Extract every line that includes the string "Take".

Data to process
====================

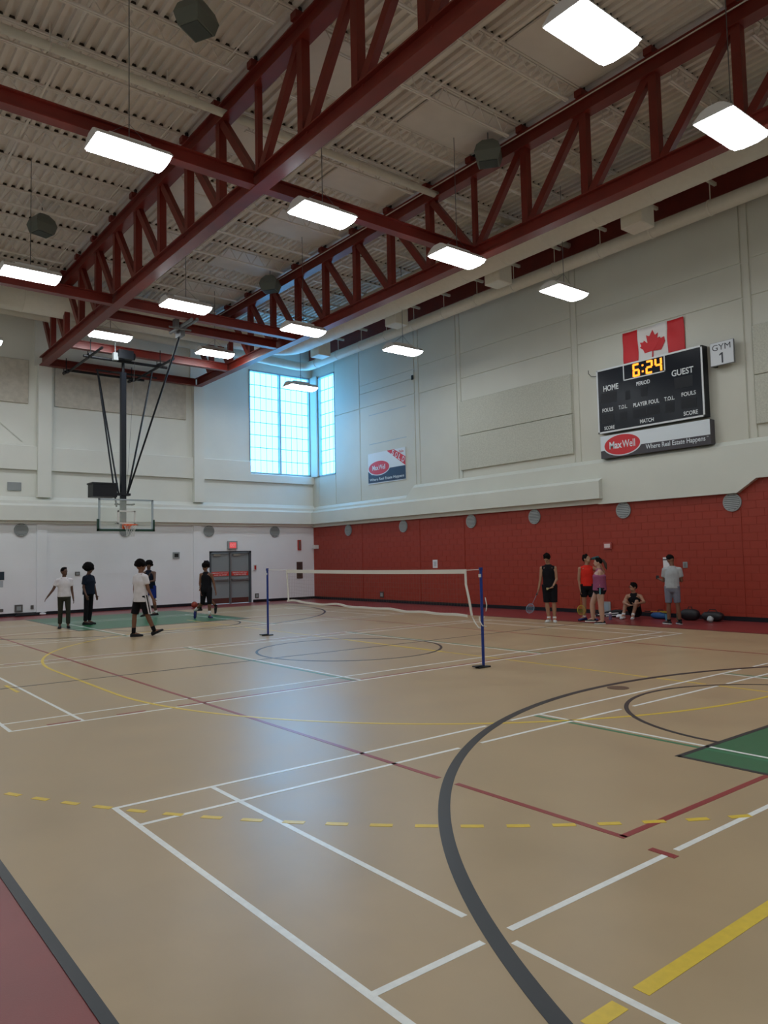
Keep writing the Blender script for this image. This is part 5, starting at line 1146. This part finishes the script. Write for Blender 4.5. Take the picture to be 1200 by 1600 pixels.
MB().tube((0, 0, 0), (0, 0, 0.17), 0.05, 0.06, 16).build('cup', mat('light_blue_plastic', (0.06, 0.22, 0.34), 0.4), cupm); MB().disc((0, 0, 0.178), (0, 0, 1), 0.062, 0.018, 16).build('cup_lid', m_dark, cupm)
blob('backpack', (-0.50, -18.42, 0), (0.24, 0.15, 0.145), math.radians(-85), nyl, 'rounded black backpack against the wall, left of the grey shirt man', 'bag', (handle(0.06, 0.27, nyl), zipper(0.15, 0.2, -0.12)))
bt_ = empty('water_bottle', (-0.75, -18.22, 0)); tag(bt_, 'olive brown bottle standing before the backpack', 'bottle')
MB().path([(0, 0, 0), (0, 0, 0.19), (0, 0, 0.22)], [0.036, 0.036, 0.022], 14).build('bottle_body', mat('olive_bottle', (0.10, 0.085, 0.055), 0.3), bt_); MB().disc((0, 0, 0.235), (0, 0, 1), 0.024, 0.03, 12).build('bottle_cap', m_dark, bt_)
blob('duffel_bag', (-0.42, -18.98, 0), (0.27, 0.16, 0.12), math.radians(-85), nyl, 'wide black duffel bag behind the legs of the grey shirt man', 'bag', (handle(0.12, 0.22, nyl), zipper(0.2, 0.22, -0.05)))
sb_ = MB().ball((0, 0, 0.085), 0.085, 0.075, 0.085, 14, 10); sb_.v = [(x_ + 0.012 * math.sin(z_ * 70), y_ + 0.012 * math.sin(x_ * 60), z_) for x_, y_, z_ in sb_.v]; sb_ = sb_.build('plastic_bag', mat('pale_plastic', (0.42, 0.47, 0.48), 0.25), smooth=True); sb_.location = (-0.85, -19.14, 0); tag(sb_, 'pale knotted plastic bag at the right end of the bags', 'bag')
bt_ = empty('water_bottle', (-1.55, -16.75, 0)); tag(bt_, 'squat white and mauve bottle on the red floor behind the woman', 'bottle')
MB().path([(0, 0, 0), (0, 0, 0.12), (0, 0, 0.15)], [0.04, 0.042, 0.03], 14).build('bottle_body', mat('mauve_bottle', (0.16, 0.12, 0.22), 0.3), bt_); MB().ball((0, 0, 0.175), 0.035, 0.035, 0.03).build('bottle_cap', m_paper, bt_, smooth=True)
print('OBJECTS TOTAL', len(bpy.data.objects))
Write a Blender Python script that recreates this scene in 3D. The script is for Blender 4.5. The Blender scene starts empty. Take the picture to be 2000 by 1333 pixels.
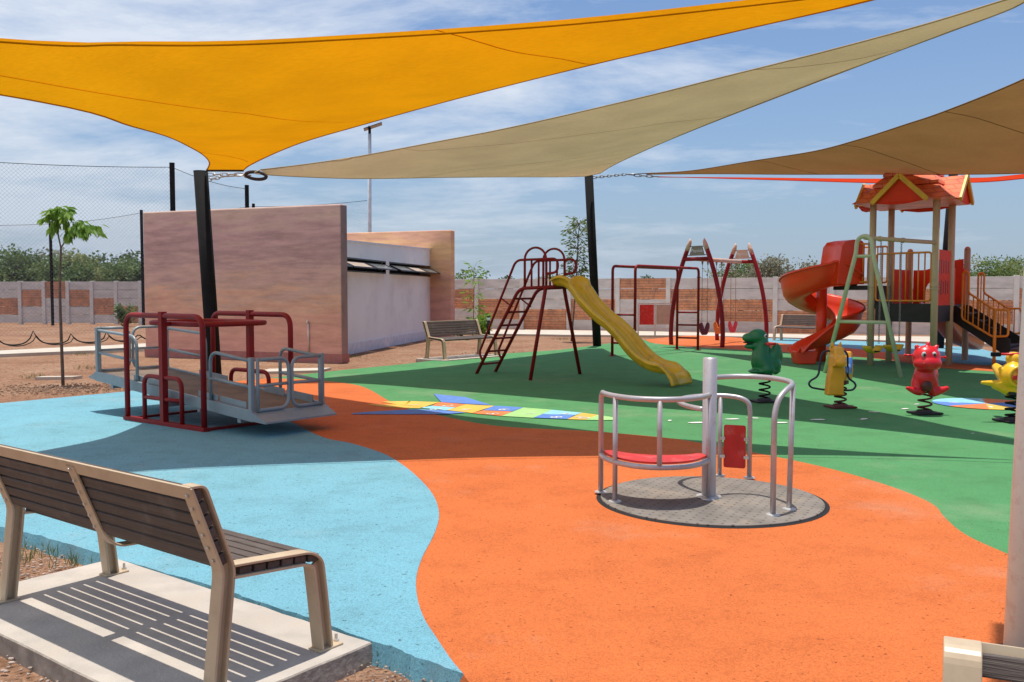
import bpy, math, random
from mathutils import Vector, Matrix, noise as mnoise
random.seed(7)
V = Vector
PI = math.pi
R = math.radians
sc = bpy.context.scene
COL = bpy.data.collections.new("playground"); sc.collection.children.link(COL)

# ---------------------------------------------------------------- camera
F_PX, CAM_H = 1810.0, 1.65
PITCH = math.atan(95.5 / F_PX)
cam_d = bpy.data.cameras.new("camera"); cam = bpy.data.objects.new("camera", cam_d)
sc.collection.objects.link(cam); sc.camera = cam
cam.location = (0, 0, CAM_H); cam.rotation_euler = (PI / 2 - PITCH, 0, 0)
cam_d.sensor_width = 36; cam_d.lens = 36 * F_PX / 2000; cam_d.clip_end = 3000; cam_d.clip_start = .05

def ray(px, py):
    a = (px - 1000) / F_PX; b = (666.5 - py) / F_PX
    c, s = math.cos(PITCH), math.sin(PITCH)
    return V((a, c + b * s, b * c - s))
def U(px, py, z=0.0):                      # survey point on the level z
    d = ray(px, py); t = (z - CAM_H) / d.z
    return V((d.x * t, d.y * t, z))
def D(px, py, Y):                          # survey point at ground distance Y
    d = ray(px, py); t = Y / d.y
    return V((d.x * t, Y, CAM_H + d.z * t))
def SE(px, ysh, yimg):                     # point above its own noon shadow
    g = U(px, ysh); return D(px, yimg, g.y)

# ---------------------------------------------------------------- materials
def nodes(m):
    m.use_nodes = True; nt = m.node_tree; nt.nodes.clear(); return nt, nt.nodes, nt.links
def lin(c): return tuple(c) + (1,)
def mat(name, col, rough=.5, var=.12, scale=6, bump=.0, bscale=120, metal=0, coat=0, dirt=None, dscale=3, damt=.4, spec=.5, stretch=None):
    m = bpy.data.materials.new(name); nt, N, L = nodes(m)
    out = N.new('ShaderNodeOutputMaterial'); p = N.new('ShaderNodeBsdfPrincipled')
    L.new(p.outputs[0], out.inputs[0])
    tc = N.new('ShaderNodeTexCoord'); src = tc.outputs['Object']
    if stretch:
        mp = N.new('ShaderNodeMapping'); mp.inputs['Scale'].default_value = stretch
        L.new(src, mp.inputs[0]); src = mp.outputs[0]
    n = N.new('ShaderNodeTexNoise'); n.inputs['Scale'].default_value = scale; n.inputs['Detail'].default_value = 6
    L.new(src, n.inputs['Vector'])
    r = N.new('ShaderNodeValToRGB'); L.new(n.outputs[0], r.inputs[0])
    r.color_ramp.elements[0].position = .3; r.color_ramp.elements[1].position = .7
    r.color_ramp.elements[0].color = lin([c * (1 - var) for c in col]); r.color_ramp.elements[1].color = lin([min(1, c * (1 + var)) for c in col])
    cs = r.outputs[0]
    if dirt:
        n2 = N.new('ShaderNodeTexNoise'); n2.inputs['Scale'].default_value = dscale; n2.inputs['Detail'].default_value = 9; n2.inputs['Roughness'].default_value = .65
        L.new(tc.outputs['Object'], n2.inputs['Vector'])
        r2 = N.new('ShaderNodeValToRGB'); L.new(n2.outputs[0], r2.inputs[0])
        r2.color_ramp.elements[0].position = .52; r2.color_ramp.elements[1].position = .72
        r2.color_ramp.elements[1].color = (damt, damt, damt, 1); r2.color_ramp.elements[0].color = (0, 0, 0, 1)
        mx = N.new('ShaderNodeMixRGB'); L.new(r2.outputs[0], mx.inputs[0]); L.new(cs, mx.inputs[1]); mx.inputs[2].default_value = lin(dirt)
        cs = mx.outputs[0]
    L.new(cs, p.inputs['Base Color'])
    p.inputs['Metallic'].default_value = metal; p.inputs['Specular IOR Level'].default_value = spec
    if coat: p.inputs['Coat Weight'].default_value = coat; p.inputs['Coat Roughness'].default_value = .12
    rr = N.new('ShaderNodeMapRange'); L.new(n.outputs[0], rr.inputs[0])
    rr.inputs[3].default_value = max(.02, rough - .08); rr.inputs[4].default_value = min(1, rough + .1)
    L.new(rr.outputs[0], p.inputs['Roughness'])
    if bump:
        nb = N.new('ShaderNodeTexNoise'); nb.inputs['Scale'].default_value = bscale; nb.inputs['Detail'].default_value = 4
        L.new(src, nb.inputs['Vector'])
        b = N.new('ShaderNodeBump'); b.inputs['Strength'].default_value = min(1, bump); b.inputs['Distance'].default_value = .01
        L.new(nb.outputs[0], b.inputs['Height']); L.new(b.outputs[0], p.inputs['Normal'])
    return m

def rubber(name, col):
    m = bpy.data.materials.new(name); nt, N, L = nodes(m)
    out = N.new('ShaderNodeOutputMaterial'); p = N.new('ShaderNodeBsdfPrincipled'); L.new(p.outputs[0], out.inputs[0])
    tc = N.new('ShaderNodeTexCoord')
    def nz(s, d=4, ro=.6):
        n = N.new('ShaderNodeTexNoise'); n.inputs['Scale'].default_value = s; n.inputs['Detail'].default_value = d; n.inputs['Roughness'].default_value = ro
        L.new(tc.outputs['Object'], n.inputs['Vector']); return n.outputs[0]
    def ramp(f, a, b, ca, cb):
        r = N.new('ShaderNodeValToRGB'); L.new(f, r.inputs[0]); r.color_ramp.elements[0].position = a; r.color_ramp.elements[1].position = b
        r.color_ramp.elements[0].color = lin(ca); r.color_ramp.elements[1].color = lin(cb); return r.outputs[0]
    def mul(a, b, f=1):
        x = N.new('ShaderNodeMixRGB'); x.blend_type = 'MULTIPLY'; x.inputs[0].default_value = f; L.new(a, x.inputs[1]); L.new(b, x.inputs[2]); return x.outputs[0]
    v = N.new('ShaderNodeTexVoronoi'); v.inputs['Scale'].default_value = 300; L.new(tc.outputs['Object'], v.inputs['Vector'])
    base = ramp(nz(.7, 8), .3, .72, [c * .93 for c in col], [min(1, c * 1.07) for c in col])
    grain = ramp(v.outputs['Distance'], .25, .95, (1.06, 1.06, 1.06), (.62, .62, .62))
    c = mul(base, grain, .8)
    c = mul(c, ramp(nz(95, 3), .36, .6, (.6, .57, .55), (1.08, 1.08, 1.08)), .6)
    c = mul(c, ramp(nz(33, 2), .30, .345, (.3, .25, .2), (1, 1, 1)), .75)          # loose dark granules
    c = mul(c, ramp(nz(2.3, 9, .7), .36, .52, (.84, .82, .8), (1, 1, 1)), .8)      # scuffs
    dst = N.new('ShaderNodeMixRGB'); L.new(ramp(nz(.45, 10, .7), .55, .8, (0, 0, 0), (.4, .4, .4)), dst.inputs[0]); L.new(c, dst.inputs[1]); dst.inputs[2].default_value = (.45, .36, .27, 1)
    L.new(dst.outputs[0], p.inputs['Base Color']); p.inputs['Roughness'].default_value = .85; p.inputs['Specular IOR Level'].default_value = .25
    b = N.new('ShaderNodeBump'); b.inputs['Strength'].default_value = .45; b.inputs['Distance'].default_value = .004
    L.new(v.outputs['Distance'], b.inputs['Height']); b.invert = True
    L.new(b.outputs[0], p.inputs['Normal'])
    return m

def fabric(name, col, trans, seam=1.0):
    m = bpy.data.materials.new(name); nt, N, L = nodes(m)
    out = N.new('ShaderNodeOutputMaterial'); tc = N.new('ShaderNodeTexCoord')
    n = N.new('ShaderNodeTexNoise'); n.inputs['Scale'].default_value = .9; n.inputs['Detail'].default_value = 8; L.new(tc.outputs['Object'], n.inputs['Vector'])
    w = N.new('ShaderNodeTexNoise'); w.inputs['Scale'].default_value = 1; w.inputs['Detail'].default_value = 3
    mp = N.new('ShaderNodeMapping'); mp.inputs['Scale'].default_value = (3, 90, 90); mp.inputs['Rotation'].default_value = (0, 0, .6)
    L.new(tc.outputs['Object'], mp.inputs[0]); L.new(mp.outputs[0], w.inputs['Vector'])
    a = N.new('ShaderNodeMath'); a.operation = 'ADD'; L.new(n.outputs[0], a.inputs[0]); L.new(w.outputs[0], a.inputs[1])
    r = N.new('ShaderNodeValToRGB'); mr = N.new('ShaderNodeMath'); mr.operation = 'MULTIPLY'; mr.inputs[1].default_value = .5
    L.new(a.outputs[0], mr.inputs[0]); L.new(mr.outputs[0], r.inputs[0])
    r.color_ramp.elements[0].position = .38; r.color_ramp.elements[1].position = .62
    r.color_ramp.elements[0].color = lin([c * .86 for c in col]); r.color_ramp.elements[1].color = lin([min(1, c * 1.07) for c in col])
    d = N.new('ShaderNodeBsdfDiffuse'); t = N.new('ShaderNodeBsdfTranslucent'); mx = N.new('ShaderNodeMixShader'); mx.inputs[0].default_value = trans
    L.new(r.outputs[0], d.inputs[0]); L.new(r.outputs[0], t.inputs[0]); L.new(d.outputs[0], mx.inputs[1]); L.new(t.outputs[0], mx.inputs[2]); L.new(mx.outputs[0], out.inputs[0])
    return m

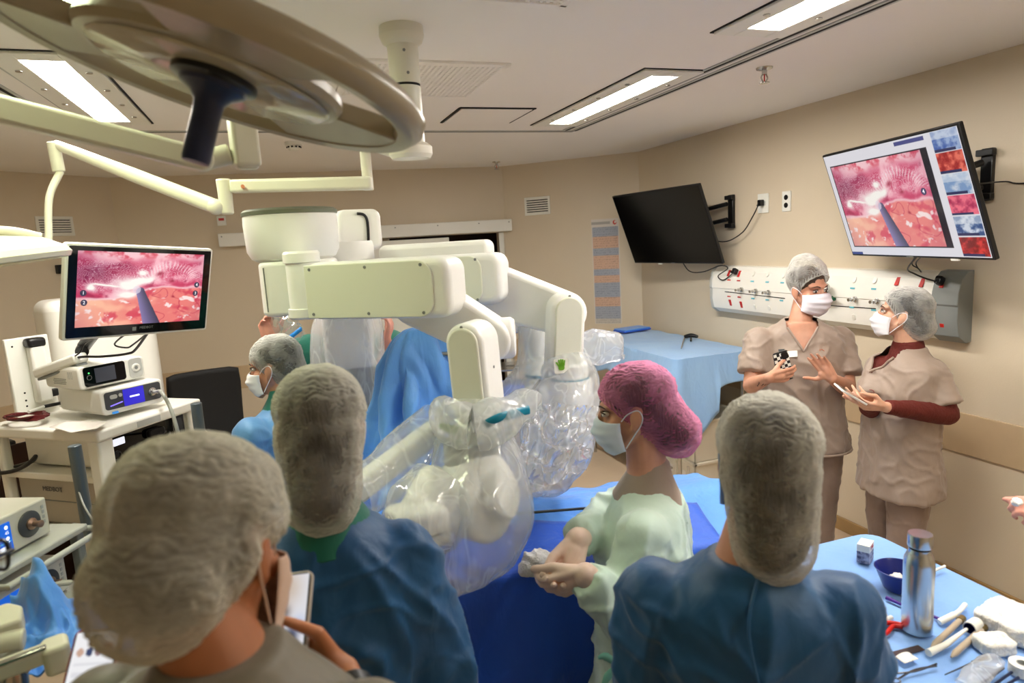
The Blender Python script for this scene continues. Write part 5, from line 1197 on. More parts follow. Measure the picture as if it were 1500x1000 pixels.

====================

Written solution
Keep writing the Blender script for this image. This is part 5, starting at line 1146. This part finishes the script. Write for Blender 4.5. Take the picture to be 1200 by 1600 pixels.
Write a Blender Python script that recreates this scene in 3D. The script is for Blender 4.5. The Blender scene starts empty. Take the picture to be 2000 by 1333 pixels.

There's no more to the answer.